- _The request_
Retype everything from the line that contains "Recreate this scene" down to the line that contains "sc.camera = cam", inclusive, without altering or adding anything.

- _Dataset excerpts_
···
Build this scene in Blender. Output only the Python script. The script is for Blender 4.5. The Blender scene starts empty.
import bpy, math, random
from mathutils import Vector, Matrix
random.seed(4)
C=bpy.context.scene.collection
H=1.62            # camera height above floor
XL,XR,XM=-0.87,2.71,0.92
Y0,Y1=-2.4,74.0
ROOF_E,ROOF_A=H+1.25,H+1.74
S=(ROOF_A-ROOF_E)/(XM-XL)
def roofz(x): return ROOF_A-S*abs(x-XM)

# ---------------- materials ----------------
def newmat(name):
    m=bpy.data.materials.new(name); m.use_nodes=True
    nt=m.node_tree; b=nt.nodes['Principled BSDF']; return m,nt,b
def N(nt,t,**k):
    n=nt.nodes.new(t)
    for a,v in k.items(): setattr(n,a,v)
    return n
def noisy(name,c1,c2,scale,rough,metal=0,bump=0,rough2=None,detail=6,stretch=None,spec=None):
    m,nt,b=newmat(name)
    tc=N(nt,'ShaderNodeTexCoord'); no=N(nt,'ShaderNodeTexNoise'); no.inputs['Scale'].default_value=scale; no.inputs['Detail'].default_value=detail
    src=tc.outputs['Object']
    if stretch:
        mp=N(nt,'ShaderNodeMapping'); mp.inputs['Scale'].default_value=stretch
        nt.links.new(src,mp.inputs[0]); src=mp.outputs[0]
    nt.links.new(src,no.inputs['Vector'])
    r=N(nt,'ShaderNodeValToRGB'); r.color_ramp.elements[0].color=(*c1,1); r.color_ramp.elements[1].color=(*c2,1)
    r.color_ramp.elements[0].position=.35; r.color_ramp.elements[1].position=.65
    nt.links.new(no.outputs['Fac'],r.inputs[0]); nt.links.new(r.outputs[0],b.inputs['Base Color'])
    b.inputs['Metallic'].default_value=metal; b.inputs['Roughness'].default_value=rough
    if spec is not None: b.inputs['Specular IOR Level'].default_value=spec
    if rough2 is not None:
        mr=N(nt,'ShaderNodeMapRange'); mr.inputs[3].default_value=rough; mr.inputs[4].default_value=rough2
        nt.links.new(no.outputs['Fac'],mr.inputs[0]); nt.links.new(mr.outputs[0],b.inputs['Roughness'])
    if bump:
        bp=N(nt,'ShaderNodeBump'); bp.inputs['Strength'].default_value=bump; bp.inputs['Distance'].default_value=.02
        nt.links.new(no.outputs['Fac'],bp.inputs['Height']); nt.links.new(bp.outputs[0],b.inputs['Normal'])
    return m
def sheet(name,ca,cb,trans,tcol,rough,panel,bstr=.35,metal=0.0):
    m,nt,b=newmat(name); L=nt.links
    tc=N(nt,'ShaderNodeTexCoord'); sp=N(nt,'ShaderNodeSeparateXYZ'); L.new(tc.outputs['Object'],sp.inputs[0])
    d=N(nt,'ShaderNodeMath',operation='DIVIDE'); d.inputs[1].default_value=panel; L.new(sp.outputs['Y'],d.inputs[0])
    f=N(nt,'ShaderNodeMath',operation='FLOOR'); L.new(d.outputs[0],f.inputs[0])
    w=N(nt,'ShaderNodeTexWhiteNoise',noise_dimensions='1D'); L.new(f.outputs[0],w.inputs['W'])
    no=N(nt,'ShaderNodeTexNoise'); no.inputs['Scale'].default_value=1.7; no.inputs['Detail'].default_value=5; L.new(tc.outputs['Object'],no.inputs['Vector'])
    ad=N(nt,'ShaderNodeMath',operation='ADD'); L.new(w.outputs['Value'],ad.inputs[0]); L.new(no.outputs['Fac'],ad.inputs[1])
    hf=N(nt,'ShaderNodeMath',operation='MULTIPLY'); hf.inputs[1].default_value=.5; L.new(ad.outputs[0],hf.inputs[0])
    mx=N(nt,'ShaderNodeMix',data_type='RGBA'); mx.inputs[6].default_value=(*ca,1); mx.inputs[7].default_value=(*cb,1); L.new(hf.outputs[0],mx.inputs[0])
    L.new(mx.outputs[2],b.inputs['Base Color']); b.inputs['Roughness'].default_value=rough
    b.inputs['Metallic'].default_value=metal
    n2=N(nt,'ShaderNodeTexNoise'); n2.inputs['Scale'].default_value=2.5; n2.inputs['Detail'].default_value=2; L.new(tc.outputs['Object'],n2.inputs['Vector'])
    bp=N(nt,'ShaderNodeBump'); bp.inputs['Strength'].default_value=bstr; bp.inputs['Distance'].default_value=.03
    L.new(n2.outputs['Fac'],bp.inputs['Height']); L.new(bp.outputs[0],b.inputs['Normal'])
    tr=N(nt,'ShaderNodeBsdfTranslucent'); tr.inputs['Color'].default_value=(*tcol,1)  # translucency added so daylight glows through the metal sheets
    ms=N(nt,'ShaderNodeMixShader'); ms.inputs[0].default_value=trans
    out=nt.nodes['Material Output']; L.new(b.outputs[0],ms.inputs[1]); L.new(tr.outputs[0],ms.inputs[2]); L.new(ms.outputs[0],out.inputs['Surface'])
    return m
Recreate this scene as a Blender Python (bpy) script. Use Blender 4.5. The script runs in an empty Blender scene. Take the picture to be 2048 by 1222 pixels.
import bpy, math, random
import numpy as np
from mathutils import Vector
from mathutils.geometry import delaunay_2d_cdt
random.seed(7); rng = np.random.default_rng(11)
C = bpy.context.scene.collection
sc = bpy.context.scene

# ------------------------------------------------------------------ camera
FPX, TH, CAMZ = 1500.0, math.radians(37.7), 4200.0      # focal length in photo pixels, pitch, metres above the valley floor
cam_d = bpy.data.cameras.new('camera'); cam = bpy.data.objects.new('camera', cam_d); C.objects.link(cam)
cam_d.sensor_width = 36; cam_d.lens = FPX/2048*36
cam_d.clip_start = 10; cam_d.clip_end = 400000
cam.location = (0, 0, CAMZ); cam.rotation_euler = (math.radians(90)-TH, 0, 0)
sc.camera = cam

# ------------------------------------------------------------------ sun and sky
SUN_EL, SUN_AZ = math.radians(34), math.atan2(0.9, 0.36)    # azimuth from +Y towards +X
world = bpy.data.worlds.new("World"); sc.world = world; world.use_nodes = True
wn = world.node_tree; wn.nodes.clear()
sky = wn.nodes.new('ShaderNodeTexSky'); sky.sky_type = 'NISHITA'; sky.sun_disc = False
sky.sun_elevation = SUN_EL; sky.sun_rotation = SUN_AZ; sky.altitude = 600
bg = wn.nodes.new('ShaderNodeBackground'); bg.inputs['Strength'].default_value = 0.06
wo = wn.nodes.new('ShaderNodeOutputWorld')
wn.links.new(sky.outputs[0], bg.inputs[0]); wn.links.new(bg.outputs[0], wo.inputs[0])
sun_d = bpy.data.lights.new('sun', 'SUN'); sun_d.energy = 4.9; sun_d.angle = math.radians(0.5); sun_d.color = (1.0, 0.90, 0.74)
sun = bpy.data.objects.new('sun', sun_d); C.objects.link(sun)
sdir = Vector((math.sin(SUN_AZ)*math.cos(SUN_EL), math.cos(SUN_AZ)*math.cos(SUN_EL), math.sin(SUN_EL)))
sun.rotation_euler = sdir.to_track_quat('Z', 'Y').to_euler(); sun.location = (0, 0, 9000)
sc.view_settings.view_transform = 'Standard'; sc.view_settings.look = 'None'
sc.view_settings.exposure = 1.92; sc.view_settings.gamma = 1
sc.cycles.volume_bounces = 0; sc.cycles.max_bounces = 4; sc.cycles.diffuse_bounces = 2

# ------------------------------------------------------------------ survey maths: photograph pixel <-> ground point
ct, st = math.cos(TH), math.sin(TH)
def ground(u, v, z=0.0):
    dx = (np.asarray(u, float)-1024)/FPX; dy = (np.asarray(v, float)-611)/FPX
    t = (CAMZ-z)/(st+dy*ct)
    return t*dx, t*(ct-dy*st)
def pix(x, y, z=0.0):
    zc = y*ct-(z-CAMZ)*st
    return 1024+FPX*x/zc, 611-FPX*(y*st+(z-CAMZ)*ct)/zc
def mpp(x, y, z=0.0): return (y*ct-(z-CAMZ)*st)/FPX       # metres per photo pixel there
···
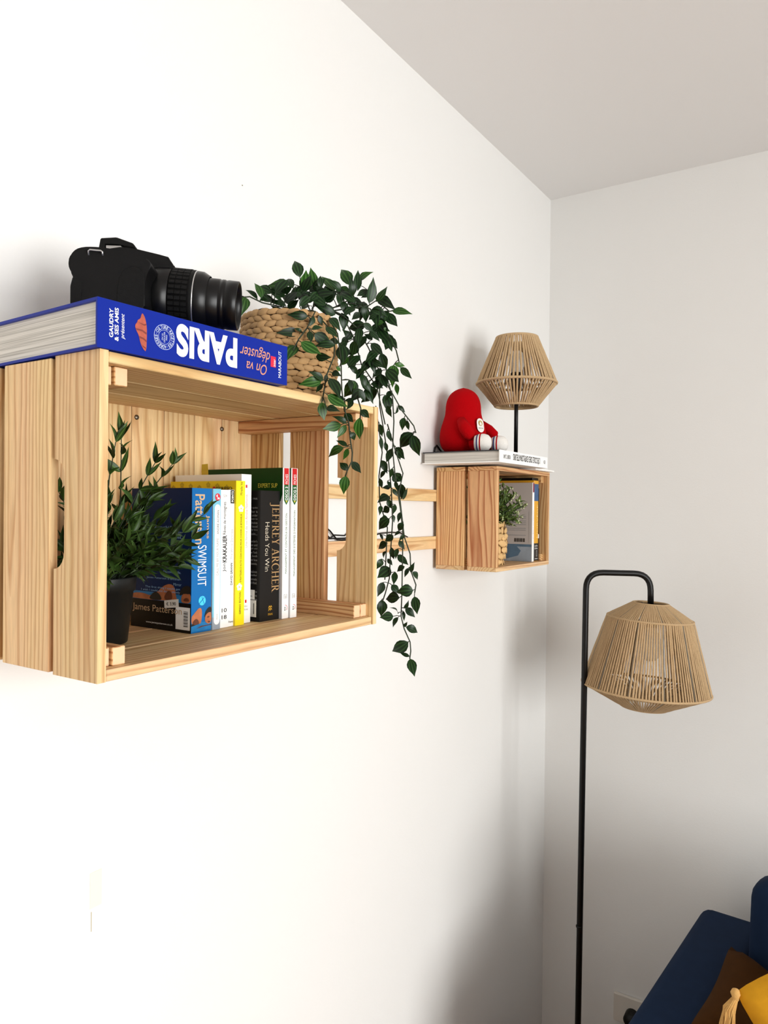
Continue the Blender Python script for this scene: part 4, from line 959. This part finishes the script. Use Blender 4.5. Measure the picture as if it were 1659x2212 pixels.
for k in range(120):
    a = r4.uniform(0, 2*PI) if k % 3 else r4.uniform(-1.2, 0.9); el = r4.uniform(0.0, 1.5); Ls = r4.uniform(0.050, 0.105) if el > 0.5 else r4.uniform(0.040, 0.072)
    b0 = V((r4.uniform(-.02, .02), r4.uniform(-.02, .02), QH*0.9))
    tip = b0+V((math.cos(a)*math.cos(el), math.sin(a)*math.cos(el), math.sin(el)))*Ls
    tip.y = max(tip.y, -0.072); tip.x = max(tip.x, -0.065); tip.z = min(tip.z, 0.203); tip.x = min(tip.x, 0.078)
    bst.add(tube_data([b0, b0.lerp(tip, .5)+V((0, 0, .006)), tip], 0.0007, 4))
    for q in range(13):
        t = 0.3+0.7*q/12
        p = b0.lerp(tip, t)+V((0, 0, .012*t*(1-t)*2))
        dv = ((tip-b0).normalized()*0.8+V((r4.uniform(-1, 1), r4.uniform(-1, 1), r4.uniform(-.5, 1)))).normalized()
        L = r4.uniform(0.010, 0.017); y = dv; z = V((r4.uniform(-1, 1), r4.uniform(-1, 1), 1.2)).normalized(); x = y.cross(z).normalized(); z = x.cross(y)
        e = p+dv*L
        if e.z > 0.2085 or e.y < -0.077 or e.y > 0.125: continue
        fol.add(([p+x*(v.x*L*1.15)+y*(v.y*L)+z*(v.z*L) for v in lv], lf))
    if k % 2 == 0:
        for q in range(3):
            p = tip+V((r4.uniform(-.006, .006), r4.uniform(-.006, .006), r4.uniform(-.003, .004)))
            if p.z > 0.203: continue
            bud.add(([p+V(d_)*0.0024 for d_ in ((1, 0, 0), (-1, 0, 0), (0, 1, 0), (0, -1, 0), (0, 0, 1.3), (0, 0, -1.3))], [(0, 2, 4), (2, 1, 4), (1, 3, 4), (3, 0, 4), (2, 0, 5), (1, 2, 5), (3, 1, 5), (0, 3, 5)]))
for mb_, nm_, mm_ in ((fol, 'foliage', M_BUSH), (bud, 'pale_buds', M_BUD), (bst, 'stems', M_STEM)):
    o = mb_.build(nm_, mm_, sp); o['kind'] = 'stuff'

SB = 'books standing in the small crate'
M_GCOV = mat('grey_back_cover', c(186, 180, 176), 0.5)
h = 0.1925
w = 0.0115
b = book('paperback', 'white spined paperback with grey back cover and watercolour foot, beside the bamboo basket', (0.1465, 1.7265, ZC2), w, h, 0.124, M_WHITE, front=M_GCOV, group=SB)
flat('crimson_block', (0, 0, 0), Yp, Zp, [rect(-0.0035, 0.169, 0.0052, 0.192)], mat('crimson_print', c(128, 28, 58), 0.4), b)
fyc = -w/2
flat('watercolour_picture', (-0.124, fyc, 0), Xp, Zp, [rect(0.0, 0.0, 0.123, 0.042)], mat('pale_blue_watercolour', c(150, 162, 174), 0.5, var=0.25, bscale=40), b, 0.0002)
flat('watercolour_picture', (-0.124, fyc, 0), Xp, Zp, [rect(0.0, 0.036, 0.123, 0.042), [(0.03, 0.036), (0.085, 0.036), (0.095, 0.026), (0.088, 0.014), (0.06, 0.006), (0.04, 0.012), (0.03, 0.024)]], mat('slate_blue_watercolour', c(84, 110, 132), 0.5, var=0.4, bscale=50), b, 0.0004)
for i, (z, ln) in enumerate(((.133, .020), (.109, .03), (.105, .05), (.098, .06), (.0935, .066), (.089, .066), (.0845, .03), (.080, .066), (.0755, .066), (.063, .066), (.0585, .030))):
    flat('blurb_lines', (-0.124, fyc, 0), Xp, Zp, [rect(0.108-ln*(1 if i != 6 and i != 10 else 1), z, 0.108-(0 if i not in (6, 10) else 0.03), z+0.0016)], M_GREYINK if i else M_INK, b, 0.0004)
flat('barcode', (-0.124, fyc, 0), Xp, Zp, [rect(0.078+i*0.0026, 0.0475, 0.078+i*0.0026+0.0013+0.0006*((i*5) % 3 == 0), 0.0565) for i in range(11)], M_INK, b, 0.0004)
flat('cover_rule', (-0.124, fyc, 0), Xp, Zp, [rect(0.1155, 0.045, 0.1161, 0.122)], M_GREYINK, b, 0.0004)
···
- _Output of the task_
Recreate this scene as a Blender Python (bpy) script. Use Blender 4.5. The script runs in an empty Blender scene. Take the picture to be 2048 by 1222 pixels.
import bpy, math, random
import numpy as np
from mathutils import Vector
from mathutils.geometry import delaunay_2d_cdt
random.seed(7); rng = np.random.default_rng(11)
C = bpy.context.scene.collection
sc = bpy.context.scene

# ------------------------------------------------------------------ camera
FPX, TH, CAMZ = 1500.0, math.radians(37.7), 4200.0      # focal length in photo pixels, pitch, metres above the valley floor
cam_d = bpy.data.cameras.new('camera'); cam = bpy.data.objects.new('camera', cam_d); C.objects.link(cam)
cam_d.sensor_width = 36; cam_d.lens = FPX/2048*36
cam_d.clip_start = 10; cam_d.clip_end = 400000
cam.location = (0, 0, CAMZ); cam.rotation_euler = (math.radians(90)-TH, 0, 0)
sc.camera = cam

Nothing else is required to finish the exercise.